Het is symbolisch voor de WK-gekte die hier is losgebarsten en ook tekenend voor de manier waarop elke pedaalstoot, elk woord, elk gebaar van Evenepoel en Van Aert (over)belicht wordt. Zeker de ‘Woutliefde’ is nooit groter geweest. Niet alleen in België, ook in het buitenland. Vorige week verscheen op de Amerikaanse wielerwebsite velonews.com zelfs een verhaal met als titel ‘Wout van Aert: de wereldkampioen voor wie we allemaal zouden juichen’. In de Tour of Britain verklaarde Brian Holm, ploegleider van Deceuninck-Quick.Step, dat hij het niet erg vond dat de Belg Julian Alaphilippe had verslagen. ‘Als je door één renner geklopt wil worden, dan wel door hém. We houden allemaal van Wout van Aert.’

De redenen daarvoor zijn velerlei: de Kempenaar is een rolmodel met een onbevlekt imago, een winnaar die even ontgoocheld als sportief kan zijn bij verlies, een ‘Woutje’ dat we hebben zien groot worden tot een echte familieman, een flandrien die, zoals hij vorige week vertelde, ‘geniet van het afzien, anders houd je dit beroep niet lang vol’. Maar ook een meestercommunicator die in het studio-interview bij Sporza na het WK tijdrijden spontaan de vele Belgische wielerfans langs het parcours bedankte. ‘Een opwarming voor zondag.’

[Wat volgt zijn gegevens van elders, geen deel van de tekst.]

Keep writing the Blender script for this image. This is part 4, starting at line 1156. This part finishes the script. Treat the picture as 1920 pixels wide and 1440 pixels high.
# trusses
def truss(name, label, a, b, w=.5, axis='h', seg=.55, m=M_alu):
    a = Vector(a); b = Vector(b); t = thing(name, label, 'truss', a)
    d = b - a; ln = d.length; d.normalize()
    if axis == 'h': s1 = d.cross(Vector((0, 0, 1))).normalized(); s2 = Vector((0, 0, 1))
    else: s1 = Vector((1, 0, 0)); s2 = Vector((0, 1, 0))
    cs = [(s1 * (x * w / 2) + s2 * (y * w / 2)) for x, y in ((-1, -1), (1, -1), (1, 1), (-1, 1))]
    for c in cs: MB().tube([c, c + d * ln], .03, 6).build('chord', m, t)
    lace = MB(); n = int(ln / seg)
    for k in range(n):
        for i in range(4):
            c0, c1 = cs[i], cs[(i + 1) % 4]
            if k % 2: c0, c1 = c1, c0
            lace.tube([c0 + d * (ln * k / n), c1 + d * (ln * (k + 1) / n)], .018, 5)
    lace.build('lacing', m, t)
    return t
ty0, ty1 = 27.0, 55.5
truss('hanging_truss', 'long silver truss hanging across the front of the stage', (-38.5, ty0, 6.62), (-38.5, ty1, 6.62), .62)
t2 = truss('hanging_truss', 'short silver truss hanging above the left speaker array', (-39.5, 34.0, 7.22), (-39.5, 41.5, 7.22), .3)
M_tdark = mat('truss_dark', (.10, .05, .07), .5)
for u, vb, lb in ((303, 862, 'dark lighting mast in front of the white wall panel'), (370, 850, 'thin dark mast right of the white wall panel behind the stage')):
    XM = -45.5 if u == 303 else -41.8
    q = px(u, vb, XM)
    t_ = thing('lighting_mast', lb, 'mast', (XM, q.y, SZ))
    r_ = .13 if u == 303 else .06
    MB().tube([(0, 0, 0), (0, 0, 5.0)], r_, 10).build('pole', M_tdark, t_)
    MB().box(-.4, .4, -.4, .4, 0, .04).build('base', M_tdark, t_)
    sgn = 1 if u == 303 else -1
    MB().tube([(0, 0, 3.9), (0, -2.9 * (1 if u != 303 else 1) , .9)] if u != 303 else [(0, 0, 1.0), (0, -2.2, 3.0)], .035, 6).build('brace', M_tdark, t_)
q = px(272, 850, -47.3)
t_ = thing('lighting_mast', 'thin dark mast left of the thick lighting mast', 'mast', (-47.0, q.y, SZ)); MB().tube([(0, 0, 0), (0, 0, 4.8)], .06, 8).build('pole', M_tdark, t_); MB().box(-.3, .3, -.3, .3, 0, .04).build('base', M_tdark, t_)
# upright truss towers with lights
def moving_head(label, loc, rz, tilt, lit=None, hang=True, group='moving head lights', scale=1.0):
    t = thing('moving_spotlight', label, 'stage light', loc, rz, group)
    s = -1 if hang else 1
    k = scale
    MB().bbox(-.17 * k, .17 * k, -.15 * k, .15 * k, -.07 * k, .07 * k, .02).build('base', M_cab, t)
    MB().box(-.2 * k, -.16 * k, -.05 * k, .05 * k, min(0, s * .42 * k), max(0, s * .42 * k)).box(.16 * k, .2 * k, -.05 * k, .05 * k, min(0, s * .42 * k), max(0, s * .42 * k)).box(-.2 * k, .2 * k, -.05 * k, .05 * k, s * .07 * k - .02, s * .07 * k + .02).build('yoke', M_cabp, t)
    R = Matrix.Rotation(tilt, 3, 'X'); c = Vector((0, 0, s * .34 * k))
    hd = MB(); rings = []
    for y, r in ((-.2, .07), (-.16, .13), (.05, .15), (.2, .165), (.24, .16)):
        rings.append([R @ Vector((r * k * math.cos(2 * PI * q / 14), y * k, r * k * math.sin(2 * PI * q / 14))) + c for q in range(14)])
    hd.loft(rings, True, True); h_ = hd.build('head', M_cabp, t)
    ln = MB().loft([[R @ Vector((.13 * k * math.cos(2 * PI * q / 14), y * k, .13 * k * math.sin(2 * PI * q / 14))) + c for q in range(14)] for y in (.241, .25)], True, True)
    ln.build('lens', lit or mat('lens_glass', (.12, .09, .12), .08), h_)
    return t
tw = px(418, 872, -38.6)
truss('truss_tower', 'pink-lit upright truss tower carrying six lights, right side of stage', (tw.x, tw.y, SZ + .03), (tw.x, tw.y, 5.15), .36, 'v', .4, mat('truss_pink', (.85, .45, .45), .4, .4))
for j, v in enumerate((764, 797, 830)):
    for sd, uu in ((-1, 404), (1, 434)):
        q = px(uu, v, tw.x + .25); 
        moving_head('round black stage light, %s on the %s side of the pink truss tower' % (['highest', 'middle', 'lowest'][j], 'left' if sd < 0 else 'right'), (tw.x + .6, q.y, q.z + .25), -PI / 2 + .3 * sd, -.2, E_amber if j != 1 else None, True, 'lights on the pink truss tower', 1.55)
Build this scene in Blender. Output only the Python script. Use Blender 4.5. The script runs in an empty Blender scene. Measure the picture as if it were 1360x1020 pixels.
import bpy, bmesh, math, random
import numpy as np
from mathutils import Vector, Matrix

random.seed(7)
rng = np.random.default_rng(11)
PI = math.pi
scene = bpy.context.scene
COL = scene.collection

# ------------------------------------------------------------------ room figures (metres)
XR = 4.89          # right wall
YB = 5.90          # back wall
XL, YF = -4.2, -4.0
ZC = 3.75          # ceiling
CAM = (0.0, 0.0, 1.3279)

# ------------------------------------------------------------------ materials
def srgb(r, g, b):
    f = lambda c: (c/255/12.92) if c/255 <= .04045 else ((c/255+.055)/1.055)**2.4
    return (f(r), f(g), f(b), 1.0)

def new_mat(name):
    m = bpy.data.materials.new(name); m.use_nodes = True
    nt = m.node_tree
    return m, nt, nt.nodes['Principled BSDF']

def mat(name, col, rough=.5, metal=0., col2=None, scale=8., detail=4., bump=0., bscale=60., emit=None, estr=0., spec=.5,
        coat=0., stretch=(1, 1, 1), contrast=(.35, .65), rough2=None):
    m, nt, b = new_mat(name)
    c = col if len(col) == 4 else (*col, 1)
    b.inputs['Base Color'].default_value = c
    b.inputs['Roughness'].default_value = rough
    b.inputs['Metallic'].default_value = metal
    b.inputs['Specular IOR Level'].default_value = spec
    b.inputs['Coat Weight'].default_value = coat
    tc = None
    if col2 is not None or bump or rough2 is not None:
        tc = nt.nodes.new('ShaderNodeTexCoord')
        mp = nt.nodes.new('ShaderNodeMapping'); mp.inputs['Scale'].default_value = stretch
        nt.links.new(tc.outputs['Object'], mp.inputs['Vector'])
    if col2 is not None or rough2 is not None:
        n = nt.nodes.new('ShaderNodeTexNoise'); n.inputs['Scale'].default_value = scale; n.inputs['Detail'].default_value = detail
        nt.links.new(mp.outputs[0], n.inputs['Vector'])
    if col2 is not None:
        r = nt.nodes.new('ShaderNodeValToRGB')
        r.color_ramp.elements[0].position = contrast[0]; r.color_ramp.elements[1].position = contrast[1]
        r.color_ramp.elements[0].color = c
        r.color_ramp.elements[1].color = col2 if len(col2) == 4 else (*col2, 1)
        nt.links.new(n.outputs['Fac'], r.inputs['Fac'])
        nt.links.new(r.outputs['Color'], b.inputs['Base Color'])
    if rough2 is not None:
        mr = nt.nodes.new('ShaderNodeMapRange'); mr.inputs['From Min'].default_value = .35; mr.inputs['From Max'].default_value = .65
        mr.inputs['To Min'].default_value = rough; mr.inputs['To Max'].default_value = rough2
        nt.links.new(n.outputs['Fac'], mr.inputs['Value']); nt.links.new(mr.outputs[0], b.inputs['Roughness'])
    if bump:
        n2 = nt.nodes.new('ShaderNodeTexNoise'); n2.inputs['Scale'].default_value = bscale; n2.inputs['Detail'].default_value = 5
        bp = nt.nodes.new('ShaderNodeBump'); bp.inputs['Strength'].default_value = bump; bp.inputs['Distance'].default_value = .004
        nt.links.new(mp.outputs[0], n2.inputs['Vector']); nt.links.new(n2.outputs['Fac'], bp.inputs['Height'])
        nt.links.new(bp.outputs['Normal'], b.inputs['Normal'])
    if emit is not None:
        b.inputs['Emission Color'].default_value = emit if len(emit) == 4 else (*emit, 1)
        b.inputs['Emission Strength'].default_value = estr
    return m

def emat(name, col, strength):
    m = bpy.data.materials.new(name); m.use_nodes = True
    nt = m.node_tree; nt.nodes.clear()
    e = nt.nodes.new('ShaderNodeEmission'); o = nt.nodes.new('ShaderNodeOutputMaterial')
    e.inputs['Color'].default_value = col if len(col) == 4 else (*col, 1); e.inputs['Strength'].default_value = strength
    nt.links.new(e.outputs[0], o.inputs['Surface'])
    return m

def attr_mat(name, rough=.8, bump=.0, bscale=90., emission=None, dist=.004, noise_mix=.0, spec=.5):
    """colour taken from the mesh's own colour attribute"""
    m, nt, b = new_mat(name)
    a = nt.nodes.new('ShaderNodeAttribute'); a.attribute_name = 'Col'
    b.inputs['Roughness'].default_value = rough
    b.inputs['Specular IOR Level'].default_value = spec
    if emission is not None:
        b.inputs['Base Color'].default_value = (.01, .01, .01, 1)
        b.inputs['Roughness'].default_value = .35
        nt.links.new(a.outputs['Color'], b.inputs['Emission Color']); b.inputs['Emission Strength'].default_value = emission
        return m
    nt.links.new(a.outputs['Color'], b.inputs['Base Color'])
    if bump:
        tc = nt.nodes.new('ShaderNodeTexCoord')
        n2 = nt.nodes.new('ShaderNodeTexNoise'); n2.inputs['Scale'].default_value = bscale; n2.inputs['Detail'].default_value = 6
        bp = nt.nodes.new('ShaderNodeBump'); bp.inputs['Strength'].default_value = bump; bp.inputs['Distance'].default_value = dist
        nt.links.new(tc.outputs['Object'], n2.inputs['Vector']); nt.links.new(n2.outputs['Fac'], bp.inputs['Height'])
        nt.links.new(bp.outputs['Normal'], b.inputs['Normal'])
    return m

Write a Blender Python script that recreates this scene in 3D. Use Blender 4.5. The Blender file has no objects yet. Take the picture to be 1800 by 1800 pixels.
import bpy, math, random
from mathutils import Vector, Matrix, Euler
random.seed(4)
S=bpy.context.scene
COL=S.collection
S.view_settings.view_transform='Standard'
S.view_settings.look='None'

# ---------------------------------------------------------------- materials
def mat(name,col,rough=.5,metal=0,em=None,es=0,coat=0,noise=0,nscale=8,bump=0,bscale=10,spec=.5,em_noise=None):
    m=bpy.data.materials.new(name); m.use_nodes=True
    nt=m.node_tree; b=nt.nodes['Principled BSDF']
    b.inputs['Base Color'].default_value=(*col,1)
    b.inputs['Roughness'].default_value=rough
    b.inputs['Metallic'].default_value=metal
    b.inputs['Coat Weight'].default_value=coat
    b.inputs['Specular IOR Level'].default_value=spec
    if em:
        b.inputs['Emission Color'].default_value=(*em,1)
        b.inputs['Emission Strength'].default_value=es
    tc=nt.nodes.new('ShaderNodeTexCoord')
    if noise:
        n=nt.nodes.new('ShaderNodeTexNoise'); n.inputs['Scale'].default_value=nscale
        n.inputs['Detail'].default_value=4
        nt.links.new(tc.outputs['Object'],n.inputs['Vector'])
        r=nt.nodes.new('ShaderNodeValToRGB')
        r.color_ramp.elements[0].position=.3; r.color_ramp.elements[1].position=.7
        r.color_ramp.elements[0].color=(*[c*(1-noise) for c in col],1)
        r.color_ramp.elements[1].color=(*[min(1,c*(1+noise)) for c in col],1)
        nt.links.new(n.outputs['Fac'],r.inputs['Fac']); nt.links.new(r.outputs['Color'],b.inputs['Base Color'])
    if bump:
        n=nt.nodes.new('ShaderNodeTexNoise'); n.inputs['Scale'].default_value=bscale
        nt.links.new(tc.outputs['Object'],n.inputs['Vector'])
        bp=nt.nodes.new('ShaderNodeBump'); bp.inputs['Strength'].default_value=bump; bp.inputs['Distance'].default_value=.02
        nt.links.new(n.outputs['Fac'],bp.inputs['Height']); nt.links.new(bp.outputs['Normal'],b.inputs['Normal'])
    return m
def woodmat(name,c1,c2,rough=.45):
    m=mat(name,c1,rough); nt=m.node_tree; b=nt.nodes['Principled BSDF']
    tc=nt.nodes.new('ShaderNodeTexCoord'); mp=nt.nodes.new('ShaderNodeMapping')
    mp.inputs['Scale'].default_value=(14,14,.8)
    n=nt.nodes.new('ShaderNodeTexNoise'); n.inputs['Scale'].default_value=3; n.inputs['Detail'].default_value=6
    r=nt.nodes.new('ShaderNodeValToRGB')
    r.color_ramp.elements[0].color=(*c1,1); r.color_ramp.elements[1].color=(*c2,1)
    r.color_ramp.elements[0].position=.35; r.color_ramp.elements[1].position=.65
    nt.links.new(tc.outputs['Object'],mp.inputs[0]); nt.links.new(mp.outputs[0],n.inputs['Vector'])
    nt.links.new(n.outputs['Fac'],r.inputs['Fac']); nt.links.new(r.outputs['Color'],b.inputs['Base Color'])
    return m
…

Toch is Van Aert een ietwat atypische Belg, veeleer een Nederlander zelfs: rechtdoor, ronduit zijn ambities uitsprekend en de druk omarmend. Dat is in het begin van zijn carrière nochtans anders geweest, toen de jonge veldritprof zich soms liet betrappen op cassante reacties en gebaren. Tot zijn coach Niels Albert, zelf een ex-flapuit, hem daarvoor waarschuwde. Van Aert leerde eruit, werd serener, zonder echter zijn eerlijkheid en spontaneïteit te verliezen. Datzelfde proces maakt nu ook Remco Evenepoel door, inclusief soortgelijke uitschuivers: leren omgaan met de immense druk – van zichzelf, van buitenaf – en hoe daarop te reageren, in en tijdens de race.

Met zondag als de Grote Test: de enige Belgische kopman Wout van Aert onzelfzuchtig richting de wereldtitel loodsen. Het zou de Wout- én de Remcoliefde, plus hun Blues Brothersgehalte, nog meer de hoogte injagen. Net als de wielerpassie in België. Zeker als ook Lotte Kopecky Van Aert zaterdag voorafgaat.